Problem requirements – Beginning at the first line of the data, print each line exactly, stopping after the line that contains "p, q = at_wall(725, 260), at_wall(729, 303);".

##############################

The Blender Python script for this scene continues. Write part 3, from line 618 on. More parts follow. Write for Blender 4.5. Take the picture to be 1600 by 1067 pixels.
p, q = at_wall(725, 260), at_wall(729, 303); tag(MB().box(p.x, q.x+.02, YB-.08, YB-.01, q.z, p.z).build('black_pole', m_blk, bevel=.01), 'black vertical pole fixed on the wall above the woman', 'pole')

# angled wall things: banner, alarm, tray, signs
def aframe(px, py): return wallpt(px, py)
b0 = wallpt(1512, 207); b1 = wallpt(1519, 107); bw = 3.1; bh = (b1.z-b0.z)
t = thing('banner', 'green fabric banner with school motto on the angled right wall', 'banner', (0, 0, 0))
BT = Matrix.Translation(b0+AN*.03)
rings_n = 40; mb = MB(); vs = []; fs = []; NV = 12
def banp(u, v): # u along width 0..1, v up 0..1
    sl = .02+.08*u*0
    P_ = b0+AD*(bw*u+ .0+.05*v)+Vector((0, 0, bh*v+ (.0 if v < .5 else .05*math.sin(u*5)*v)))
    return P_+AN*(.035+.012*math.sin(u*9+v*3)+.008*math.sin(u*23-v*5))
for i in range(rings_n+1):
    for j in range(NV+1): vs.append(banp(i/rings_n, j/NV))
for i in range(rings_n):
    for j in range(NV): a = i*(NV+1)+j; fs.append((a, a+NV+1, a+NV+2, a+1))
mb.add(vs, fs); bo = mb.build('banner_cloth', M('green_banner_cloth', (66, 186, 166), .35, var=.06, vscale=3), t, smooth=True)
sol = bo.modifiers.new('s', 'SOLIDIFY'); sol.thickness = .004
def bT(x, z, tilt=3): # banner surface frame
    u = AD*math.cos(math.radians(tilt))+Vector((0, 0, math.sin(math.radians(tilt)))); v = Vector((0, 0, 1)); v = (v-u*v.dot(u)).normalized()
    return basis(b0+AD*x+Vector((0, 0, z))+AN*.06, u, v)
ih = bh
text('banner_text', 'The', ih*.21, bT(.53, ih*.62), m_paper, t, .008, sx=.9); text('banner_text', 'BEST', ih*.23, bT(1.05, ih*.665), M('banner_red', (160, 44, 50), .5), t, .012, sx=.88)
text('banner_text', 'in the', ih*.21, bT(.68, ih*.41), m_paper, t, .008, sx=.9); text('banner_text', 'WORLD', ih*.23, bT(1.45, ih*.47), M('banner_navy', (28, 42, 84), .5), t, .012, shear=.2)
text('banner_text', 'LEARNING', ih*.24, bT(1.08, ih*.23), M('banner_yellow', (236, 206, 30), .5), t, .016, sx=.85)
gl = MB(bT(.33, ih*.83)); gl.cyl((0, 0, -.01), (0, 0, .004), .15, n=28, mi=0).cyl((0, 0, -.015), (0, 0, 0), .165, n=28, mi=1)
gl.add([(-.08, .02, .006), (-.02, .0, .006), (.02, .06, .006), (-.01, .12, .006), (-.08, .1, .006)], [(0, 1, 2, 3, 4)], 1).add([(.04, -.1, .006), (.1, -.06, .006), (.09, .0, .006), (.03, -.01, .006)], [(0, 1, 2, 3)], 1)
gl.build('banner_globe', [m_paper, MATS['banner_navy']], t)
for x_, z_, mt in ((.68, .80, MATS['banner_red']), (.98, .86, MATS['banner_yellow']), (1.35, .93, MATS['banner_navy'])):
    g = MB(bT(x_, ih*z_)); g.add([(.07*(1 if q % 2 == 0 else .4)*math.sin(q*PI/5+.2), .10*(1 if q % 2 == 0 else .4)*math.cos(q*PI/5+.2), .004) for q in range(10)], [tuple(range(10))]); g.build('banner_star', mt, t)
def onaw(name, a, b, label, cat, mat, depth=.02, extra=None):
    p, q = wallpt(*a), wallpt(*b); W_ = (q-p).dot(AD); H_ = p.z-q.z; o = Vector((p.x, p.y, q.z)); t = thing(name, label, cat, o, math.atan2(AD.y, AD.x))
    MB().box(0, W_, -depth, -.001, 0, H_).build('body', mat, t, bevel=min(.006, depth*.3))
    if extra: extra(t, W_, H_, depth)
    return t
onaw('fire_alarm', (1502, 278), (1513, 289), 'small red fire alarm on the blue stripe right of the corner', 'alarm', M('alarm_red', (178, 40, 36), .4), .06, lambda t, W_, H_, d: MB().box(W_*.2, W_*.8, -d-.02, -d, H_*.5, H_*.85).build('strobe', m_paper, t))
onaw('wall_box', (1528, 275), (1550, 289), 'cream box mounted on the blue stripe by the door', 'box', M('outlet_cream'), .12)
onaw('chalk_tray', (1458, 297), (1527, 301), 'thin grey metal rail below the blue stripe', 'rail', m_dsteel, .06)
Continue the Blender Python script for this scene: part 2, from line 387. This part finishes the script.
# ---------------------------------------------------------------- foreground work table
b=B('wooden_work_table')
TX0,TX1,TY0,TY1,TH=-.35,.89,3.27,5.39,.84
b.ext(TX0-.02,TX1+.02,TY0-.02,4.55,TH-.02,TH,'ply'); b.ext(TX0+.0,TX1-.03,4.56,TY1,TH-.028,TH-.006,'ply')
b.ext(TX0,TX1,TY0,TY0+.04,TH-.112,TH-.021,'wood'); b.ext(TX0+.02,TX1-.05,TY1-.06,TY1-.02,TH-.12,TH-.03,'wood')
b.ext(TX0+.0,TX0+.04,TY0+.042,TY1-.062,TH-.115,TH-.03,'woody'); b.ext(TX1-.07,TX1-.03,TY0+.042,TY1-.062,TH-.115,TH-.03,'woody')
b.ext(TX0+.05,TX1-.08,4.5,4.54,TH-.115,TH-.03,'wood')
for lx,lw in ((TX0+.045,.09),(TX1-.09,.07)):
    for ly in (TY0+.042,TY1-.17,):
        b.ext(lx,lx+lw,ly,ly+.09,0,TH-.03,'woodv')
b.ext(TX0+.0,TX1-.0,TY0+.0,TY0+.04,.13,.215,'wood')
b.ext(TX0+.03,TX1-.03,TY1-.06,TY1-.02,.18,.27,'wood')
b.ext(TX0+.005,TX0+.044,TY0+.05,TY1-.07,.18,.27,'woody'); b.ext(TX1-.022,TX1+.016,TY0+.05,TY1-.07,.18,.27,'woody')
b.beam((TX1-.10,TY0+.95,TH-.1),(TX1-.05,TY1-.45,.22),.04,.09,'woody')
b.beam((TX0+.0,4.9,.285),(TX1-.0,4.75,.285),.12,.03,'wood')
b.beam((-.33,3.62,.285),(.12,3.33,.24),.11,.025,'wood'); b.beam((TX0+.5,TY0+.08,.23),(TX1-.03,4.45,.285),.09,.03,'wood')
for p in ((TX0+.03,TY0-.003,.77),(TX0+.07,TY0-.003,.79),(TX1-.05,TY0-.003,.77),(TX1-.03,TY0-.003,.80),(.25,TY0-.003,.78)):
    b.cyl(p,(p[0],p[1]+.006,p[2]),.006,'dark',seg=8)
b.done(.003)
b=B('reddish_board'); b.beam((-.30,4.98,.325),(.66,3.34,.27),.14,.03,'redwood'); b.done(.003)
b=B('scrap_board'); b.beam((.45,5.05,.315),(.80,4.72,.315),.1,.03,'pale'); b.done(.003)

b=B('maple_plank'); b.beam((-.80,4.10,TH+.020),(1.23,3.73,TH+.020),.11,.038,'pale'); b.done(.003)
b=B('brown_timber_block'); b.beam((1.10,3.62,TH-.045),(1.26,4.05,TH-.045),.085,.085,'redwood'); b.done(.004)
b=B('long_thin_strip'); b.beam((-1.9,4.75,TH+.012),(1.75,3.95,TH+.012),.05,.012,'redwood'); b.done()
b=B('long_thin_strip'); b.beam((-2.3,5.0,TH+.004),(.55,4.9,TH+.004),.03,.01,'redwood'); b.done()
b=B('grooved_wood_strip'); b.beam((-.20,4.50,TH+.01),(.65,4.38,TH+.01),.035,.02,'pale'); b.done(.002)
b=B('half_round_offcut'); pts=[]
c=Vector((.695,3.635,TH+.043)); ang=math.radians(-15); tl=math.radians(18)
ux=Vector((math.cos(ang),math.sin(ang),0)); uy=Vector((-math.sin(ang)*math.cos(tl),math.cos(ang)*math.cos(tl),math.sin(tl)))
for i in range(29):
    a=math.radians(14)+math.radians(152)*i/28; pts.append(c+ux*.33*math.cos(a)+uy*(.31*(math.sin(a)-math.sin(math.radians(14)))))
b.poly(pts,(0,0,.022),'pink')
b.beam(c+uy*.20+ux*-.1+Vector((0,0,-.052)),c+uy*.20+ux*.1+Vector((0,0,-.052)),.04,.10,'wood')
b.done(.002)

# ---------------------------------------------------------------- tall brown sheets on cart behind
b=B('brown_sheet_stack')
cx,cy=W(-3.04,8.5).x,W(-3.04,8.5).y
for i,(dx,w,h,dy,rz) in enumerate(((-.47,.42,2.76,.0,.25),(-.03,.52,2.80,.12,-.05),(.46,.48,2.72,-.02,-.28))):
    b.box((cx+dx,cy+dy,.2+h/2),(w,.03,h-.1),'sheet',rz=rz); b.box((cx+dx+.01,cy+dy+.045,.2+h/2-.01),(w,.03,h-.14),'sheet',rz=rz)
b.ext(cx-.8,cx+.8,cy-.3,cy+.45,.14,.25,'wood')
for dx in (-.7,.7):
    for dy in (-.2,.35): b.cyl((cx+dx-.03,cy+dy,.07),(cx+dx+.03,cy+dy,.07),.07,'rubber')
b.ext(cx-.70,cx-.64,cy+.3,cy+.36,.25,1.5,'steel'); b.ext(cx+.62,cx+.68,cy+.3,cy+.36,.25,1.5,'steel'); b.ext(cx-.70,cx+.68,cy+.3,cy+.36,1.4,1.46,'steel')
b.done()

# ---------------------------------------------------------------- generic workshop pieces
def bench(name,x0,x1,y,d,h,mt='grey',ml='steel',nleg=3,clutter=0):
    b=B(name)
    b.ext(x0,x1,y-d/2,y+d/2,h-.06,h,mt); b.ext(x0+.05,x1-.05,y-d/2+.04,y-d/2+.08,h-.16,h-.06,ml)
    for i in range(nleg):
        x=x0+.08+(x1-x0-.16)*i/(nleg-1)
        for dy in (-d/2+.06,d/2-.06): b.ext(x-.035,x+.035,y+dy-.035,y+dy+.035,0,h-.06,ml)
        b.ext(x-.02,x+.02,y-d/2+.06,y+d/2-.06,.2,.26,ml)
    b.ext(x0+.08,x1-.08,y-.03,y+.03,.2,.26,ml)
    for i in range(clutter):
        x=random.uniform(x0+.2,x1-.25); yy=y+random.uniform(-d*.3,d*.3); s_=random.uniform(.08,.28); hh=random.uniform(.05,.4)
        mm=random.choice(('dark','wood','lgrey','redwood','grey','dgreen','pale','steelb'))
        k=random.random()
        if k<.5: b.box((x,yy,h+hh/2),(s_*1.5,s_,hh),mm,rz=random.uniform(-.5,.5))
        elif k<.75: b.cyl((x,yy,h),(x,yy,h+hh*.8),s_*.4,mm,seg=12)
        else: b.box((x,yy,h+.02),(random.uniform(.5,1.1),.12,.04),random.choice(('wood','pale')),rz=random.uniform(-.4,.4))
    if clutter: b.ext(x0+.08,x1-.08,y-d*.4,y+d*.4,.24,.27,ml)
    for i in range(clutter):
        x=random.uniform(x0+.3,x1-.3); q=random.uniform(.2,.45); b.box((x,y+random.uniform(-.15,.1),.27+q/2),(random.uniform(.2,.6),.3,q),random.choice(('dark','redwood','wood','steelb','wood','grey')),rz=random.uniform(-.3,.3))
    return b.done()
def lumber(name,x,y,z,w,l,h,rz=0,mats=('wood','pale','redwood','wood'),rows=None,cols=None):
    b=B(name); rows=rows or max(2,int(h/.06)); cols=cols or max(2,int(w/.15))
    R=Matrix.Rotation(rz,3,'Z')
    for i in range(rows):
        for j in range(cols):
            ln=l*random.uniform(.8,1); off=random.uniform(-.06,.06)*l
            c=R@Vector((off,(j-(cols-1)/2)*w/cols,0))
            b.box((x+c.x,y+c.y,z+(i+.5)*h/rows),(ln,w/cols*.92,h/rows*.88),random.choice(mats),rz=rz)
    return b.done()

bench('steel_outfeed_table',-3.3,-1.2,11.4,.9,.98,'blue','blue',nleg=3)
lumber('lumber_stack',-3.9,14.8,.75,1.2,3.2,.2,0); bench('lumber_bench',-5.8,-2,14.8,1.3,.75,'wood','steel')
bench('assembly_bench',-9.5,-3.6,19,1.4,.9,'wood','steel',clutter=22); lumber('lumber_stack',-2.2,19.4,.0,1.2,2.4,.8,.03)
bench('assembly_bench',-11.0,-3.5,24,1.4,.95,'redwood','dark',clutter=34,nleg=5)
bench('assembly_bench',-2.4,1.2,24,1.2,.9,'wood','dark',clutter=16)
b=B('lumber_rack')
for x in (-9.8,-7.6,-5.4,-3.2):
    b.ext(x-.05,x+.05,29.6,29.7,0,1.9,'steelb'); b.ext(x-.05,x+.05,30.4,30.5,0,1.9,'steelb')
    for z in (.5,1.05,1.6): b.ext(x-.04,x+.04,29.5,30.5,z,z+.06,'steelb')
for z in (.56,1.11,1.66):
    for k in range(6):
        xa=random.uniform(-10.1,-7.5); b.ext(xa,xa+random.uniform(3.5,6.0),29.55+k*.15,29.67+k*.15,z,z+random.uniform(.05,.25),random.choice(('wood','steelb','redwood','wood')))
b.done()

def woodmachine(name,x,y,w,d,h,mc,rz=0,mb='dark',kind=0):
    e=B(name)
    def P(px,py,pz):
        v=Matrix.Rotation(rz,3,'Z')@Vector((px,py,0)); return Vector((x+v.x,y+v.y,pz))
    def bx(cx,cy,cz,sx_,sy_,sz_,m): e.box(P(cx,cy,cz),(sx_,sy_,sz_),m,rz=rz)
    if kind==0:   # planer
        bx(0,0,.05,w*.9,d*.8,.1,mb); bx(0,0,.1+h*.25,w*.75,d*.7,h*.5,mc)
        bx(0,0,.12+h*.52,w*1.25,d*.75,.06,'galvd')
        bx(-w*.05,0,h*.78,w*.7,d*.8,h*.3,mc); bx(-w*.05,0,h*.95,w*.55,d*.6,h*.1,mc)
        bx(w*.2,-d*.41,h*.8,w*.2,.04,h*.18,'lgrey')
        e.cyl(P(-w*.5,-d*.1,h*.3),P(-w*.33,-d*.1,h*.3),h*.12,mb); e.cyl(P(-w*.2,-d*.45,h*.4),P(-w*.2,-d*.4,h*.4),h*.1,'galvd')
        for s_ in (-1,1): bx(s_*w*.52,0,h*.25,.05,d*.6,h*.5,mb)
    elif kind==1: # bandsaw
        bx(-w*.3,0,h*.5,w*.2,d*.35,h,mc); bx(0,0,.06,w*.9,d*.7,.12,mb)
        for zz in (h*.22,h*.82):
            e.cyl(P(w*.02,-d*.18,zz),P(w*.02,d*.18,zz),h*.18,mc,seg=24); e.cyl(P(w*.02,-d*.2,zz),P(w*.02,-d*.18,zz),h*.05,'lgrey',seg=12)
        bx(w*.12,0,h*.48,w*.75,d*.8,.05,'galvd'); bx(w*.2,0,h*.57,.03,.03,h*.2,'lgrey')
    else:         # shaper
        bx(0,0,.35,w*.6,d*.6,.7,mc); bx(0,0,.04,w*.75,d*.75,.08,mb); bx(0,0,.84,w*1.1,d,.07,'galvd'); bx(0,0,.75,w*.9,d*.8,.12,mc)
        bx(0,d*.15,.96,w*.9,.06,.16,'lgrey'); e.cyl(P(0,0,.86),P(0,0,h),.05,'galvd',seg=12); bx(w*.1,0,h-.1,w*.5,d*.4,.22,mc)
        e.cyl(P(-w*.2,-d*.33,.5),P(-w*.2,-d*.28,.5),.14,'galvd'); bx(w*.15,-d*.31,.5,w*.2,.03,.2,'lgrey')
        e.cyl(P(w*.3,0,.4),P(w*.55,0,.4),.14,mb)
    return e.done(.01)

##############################

Result for this task –
The Blender Python script for this scene continues. Write part 3, from line 618 on. More parts follow. Write for Blender 4.5. Take the picture to be 1600 by 1067 pixels.
p, q = at_wall(725, 260), at_wall(729, 303); tag(MB().box(p.x, q.x+.02, YB-.08, YB-.01, q.z, p.z).build('black_pole', m_blk, bevel=.01), 'black vertical pole fixed on the wall above the woman', 'pole')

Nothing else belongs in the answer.